Interestingly, he says it’s because the OEM rockers are really good. Many engine builders—even on the high-horsepower diesels--are using the stock rocker arms with success after upgrading to Trend’s rocker shafts. It turns out the issue with rocker trunion wear comes from a poor oil supply feed through the rocker shaft.
So improved oiling was one of the main issues Trend looked to fix with their rocker shaft design. To help aid oiling between the shaft and the rocker arms, these shafts have specific oiling grooves to route oil where it needs to be and keep it there. Beyond that, Trend also increased the tube’s wall thickness over the OEM version and significantly upgraded the quality of the material used by going to a 4130 chromoly steel. Finally, the manufacturing process itself leads to a higher-quality product.
“What’s really cool is because we have invested so heavily and are set up to produce wrist pins that are so similar to rocker shafts that we can manufacture and sell a super high-quality rocker shaft for a really good value,” Rhodey says. “At Trend we buy 60,000 feet of chromoly tubing a year. I’ve got all these different options sitting right here on the shelf. I can choose from different diameters, different wall thicknesses, different materials—anything you could want.
“So we chose some material that we thought would work well, and we had the ends threaded. We have a really cool way to put the grooves in there for improved oiling. We’ve got some really nice, really sophisticated equipment here at Trend that allows us to do things in house totally under our control that few other people can do.
“For example, we begin with bar stock that’s already very high quality, and we put it through what we call a ‘rough grind.’ It’s not really that rough at all because once the bar comes out it is straight within about 0.005 of an inch and the roundness is within 0.000080. (That’s 80 millionths of an inch!) Then we send it out and get it case hardened carburized and get a real hard surface on the shaft. That’s the same heat treatment that we do on our wrist pins. So then we do another grind on the surface of the shaft with these cool twin-grip grinders. Usually, at this point the roundness is down to 40 or 50 millionths of an inch from perfectly round. Then we start passing it through the super finishing machine. That puts a really cool looking micro-spiral into the surface of the shaft that’s very good for oil retention and very good for DLC adhesion. So when we put that finish on there it will drop the Ra (which is a measure of surface finish) down to about a four or a six and the roundness is true to within about twenty-millionths of an inch.

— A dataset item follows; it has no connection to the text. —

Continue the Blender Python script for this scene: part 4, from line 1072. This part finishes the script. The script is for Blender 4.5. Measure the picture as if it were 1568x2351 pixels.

The DLC coating is an option Trend offers for the rocker shafts. DLC stands for “Diamond-Like Coating” because it is both incredibly hard and incredibly slick. DLC coatings are often used on wrist pins by NASCAR Cup, F1 and top-level drag racing engine builders because the coating keeps steel wrist pins from galling in the aluminum piston pin bores despite minimal oiling because of aggressive dry sump oiling systems. For the rocker shafts, the DLC coating goes on approximately four-microns thick and increases both surface hardness and lubricity. Engine builders have found that the addition of the DLC coating helps so much that they can now run rocker arms without a bushing on the inside.
“Once the surface finish is practically perfect,” Rhodey continues, “we go through with a ball hone and clean out the inside surface of the tube just to clean it out and make sure nothing is in there. We also blend down any rough edges so there are no weak points in the structure. Then we also add the rocker stanchions, which really are works of art. They are 6061 aluminum, precision CNC machined pieces that we anodize blue and then hand polish individually. Each one is a thing of beauty.”
And then Rhodey adds, deadpan, “We tend to overkill everything.”